Insurance


Insurance, as a product, has no ethical basis. It is a scheme, not a service. Its premise is simple. Money is collected from a broad range of individuals, persons or business entities, who statistically have a calculatable risk of adversity, accident, mortality or other misadventure. Based on the mathematically calculated risk, based on historic data, a premium/cost is set for the policy or share, which has a predetrmined monetary value, collectable by the holder when adversity strikes.

When most people were illiterate and innumerate, the era when insurance was really a great racket, the issuers of insurance, the insurance companies, were like great casinos, which knew the odds and profited accordingly from customers who were generally clueless about the math, loopholes and cleverly worded exemptions, which allowed the insurance companies to avoid paying out and thereby get richer.

As I often say to anyone who lauds insurance companies to me, "They didn't build all those high rise monuments to themselves by paying out claims liberally and evenly."

The insurance industry in industrialized nations is under duress. Public education, computers, savvy judges and savvier lawyers all pose great challenges to the bottom line. Premiums are rising to breathtaking heights. In the U.S., libertarian-minded, healthy people feel persecuted by a government demand that they insure themselves for health care. Unfortunately, they don't understand that government is not the problem.
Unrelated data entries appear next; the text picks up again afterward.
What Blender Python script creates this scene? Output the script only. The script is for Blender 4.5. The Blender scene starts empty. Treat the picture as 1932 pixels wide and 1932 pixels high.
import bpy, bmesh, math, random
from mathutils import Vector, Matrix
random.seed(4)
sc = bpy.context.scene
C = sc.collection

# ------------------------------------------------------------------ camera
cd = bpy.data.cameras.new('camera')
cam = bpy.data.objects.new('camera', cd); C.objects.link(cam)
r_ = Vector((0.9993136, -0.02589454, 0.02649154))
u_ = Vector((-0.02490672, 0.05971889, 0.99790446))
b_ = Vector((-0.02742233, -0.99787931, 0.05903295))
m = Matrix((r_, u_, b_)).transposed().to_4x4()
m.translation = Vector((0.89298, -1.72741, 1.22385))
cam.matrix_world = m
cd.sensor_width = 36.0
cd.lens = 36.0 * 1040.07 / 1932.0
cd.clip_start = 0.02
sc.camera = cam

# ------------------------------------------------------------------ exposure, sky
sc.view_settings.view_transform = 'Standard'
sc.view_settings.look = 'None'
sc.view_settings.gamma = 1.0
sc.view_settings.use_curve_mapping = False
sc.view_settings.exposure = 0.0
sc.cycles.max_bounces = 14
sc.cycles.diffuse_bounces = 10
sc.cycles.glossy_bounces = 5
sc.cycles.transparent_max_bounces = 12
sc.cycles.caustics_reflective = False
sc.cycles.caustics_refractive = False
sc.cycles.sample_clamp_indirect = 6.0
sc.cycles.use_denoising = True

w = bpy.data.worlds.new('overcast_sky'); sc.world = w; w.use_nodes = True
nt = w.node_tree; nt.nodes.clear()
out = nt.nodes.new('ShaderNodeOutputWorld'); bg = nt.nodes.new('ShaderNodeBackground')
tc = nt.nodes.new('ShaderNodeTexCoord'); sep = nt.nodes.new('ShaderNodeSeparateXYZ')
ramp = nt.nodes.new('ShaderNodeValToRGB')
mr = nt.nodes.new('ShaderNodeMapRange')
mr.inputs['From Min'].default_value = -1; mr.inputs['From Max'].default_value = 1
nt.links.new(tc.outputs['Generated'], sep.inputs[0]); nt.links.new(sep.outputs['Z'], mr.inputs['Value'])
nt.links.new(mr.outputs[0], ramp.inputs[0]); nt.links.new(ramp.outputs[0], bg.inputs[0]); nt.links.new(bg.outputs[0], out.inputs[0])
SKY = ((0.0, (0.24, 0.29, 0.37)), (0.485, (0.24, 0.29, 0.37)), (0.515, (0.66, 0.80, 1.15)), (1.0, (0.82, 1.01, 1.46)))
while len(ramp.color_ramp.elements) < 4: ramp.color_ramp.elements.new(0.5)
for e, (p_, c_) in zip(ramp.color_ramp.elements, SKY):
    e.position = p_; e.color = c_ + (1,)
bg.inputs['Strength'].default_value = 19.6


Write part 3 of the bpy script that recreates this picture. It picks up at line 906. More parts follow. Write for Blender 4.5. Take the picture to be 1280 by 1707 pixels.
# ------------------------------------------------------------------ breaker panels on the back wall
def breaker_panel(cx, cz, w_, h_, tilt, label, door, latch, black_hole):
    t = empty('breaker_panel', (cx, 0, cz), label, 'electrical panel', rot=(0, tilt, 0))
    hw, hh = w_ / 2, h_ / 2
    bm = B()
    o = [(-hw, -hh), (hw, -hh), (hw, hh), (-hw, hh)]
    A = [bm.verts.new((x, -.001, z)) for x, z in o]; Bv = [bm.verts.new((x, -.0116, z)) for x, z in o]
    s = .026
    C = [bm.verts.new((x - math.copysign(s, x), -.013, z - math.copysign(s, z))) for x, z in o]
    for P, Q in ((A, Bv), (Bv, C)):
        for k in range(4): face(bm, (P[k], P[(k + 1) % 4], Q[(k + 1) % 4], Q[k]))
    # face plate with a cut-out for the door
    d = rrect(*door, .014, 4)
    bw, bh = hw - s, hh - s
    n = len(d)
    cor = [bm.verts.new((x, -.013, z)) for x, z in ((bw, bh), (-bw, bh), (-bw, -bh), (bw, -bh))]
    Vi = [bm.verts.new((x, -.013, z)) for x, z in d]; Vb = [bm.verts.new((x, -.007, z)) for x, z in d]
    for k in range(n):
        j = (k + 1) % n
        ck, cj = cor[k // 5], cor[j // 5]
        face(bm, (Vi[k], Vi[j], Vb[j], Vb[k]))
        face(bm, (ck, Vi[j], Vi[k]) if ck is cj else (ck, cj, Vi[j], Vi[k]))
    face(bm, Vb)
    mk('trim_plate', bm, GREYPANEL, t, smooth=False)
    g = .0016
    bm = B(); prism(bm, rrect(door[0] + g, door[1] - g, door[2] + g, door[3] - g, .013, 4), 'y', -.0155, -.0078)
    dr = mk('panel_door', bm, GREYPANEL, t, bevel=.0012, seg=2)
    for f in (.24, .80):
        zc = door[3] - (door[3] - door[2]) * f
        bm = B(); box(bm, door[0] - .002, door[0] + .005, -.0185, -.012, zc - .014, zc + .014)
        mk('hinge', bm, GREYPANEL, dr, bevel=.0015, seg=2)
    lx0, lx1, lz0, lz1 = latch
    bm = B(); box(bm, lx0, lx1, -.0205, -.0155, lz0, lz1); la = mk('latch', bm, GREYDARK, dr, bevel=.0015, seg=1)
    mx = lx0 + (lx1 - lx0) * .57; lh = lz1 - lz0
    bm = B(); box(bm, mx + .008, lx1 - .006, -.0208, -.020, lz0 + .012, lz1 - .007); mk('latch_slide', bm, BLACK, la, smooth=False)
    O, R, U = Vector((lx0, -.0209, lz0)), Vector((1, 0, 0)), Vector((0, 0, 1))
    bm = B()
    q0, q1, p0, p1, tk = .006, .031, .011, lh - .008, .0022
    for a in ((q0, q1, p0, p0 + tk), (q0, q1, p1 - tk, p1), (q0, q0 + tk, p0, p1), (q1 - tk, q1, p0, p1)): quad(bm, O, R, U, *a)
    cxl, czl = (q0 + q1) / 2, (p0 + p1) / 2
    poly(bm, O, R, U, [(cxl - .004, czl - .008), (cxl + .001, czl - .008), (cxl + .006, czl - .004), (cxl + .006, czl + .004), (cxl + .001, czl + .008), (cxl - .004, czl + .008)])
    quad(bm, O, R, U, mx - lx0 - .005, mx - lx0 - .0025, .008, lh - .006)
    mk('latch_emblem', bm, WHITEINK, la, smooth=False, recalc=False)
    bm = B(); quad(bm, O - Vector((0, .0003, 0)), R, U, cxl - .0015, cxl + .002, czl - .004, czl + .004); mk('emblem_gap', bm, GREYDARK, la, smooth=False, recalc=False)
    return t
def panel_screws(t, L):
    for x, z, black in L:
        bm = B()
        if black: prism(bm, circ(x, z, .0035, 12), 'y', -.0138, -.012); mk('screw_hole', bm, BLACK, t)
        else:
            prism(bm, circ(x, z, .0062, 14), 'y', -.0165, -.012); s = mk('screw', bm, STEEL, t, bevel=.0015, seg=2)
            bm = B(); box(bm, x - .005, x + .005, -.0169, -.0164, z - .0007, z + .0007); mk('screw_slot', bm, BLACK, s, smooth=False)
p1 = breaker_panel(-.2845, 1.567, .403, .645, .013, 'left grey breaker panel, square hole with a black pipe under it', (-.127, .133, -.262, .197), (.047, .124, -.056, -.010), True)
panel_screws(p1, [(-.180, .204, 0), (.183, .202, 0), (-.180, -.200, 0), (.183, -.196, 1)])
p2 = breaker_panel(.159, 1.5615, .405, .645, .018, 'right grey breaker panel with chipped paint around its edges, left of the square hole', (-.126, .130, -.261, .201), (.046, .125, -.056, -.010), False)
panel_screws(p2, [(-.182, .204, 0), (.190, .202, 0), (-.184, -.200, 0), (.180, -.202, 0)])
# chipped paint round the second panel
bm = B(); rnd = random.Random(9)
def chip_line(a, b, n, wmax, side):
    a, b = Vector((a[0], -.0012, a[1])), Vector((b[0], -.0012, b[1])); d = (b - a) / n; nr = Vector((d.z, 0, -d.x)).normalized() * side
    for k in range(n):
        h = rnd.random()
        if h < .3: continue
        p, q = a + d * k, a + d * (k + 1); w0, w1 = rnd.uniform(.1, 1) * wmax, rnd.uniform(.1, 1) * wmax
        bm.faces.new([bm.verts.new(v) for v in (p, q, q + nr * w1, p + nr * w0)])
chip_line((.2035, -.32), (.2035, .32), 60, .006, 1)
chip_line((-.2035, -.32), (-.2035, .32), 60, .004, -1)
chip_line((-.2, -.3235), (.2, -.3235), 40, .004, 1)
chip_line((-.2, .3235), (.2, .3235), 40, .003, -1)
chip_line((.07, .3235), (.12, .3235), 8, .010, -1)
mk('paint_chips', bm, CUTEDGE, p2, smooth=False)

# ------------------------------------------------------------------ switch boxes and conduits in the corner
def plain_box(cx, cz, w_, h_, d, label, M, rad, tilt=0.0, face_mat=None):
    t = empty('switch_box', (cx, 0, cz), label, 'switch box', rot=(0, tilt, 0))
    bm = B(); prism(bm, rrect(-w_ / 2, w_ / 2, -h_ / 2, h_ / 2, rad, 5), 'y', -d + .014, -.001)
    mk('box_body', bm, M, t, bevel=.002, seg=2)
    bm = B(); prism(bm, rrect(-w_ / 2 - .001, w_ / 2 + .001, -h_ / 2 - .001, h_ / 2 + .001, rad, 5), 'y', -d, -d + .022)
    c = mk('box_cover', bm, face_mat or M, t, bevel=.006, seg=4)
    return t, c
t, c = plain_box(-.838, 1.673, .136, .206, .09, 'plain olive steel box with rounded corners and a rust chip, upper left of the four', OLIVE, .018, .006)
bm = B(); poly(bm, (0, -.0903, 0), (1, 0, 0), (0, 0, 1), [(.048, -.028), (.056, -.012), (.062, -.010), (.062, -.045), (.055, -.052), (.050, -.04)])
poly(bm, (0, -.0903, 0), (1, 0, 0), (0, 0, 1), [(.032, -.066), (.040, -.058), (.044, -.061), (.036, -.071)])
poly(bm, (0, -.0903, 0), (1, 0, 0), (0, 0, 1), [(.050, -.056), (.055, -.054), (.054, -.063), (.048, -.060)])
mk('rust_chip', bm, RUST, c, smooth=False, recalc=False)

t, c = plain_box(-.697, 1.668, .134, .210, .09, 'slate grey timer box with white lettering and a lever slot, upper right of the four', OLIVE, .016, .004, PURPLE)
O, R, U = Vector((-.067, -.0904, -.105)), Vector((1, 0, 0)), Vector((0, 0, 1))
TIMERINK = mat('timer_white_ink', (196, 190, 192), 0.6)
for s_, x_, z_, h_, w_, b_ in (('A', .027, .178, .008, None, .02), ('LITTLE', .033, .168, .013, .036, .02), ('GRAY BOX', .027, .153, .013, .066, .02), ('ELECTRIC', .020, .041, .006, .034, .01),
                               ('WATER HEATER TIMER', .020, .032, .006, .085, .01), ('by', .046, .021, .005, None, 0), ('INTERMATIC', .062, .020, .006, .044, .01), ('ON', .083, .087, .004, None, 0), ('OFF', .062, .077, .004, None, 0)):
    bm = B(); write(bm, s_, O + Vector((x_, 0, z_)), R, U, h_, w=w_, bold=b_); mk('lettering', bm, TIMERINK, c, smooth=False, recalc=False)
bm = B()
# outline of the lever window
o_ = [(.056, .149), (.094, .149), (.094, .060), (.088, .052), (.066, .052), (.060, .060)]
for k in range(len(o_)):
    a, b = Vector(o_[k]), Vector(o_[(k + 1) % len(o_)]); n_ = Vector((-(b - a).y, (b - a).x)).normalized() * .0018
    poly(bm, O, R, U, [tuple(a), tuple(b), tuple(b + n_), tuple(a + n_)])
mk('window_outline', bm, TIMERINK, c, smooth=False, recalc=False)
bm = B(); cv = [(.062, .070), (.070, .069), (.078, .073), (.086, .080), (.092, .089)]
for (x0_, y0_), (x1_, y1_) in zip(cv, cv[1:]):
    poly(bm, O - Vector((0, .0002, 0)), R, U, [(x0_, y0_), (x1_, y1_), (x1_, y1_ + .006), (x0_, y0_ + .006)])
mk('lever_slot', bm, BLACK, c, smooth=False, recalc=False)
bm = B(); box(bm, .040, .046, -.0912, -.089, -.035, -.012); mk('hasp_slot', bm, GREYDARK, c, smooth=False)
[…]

It is the potential solution.

Religiuous adherence to capitalism ideology when it comes to insurance companies is not in the public interest. For one thing, health is not a commodity. It is a predictably degradable process with age in every human being. We all get sick. We all die.

As insurance companies are required more and more to live up to their contracts and pay out, premiums for insurance will continue to rise and rise. Sadly, the public will end up paying much more in insurance premiums for less compensation and security. If comparatively less money could be paid in taxes to a well run nationalized health care system which would eliminate the need for private health insurance companies altogether, we would all be much better off.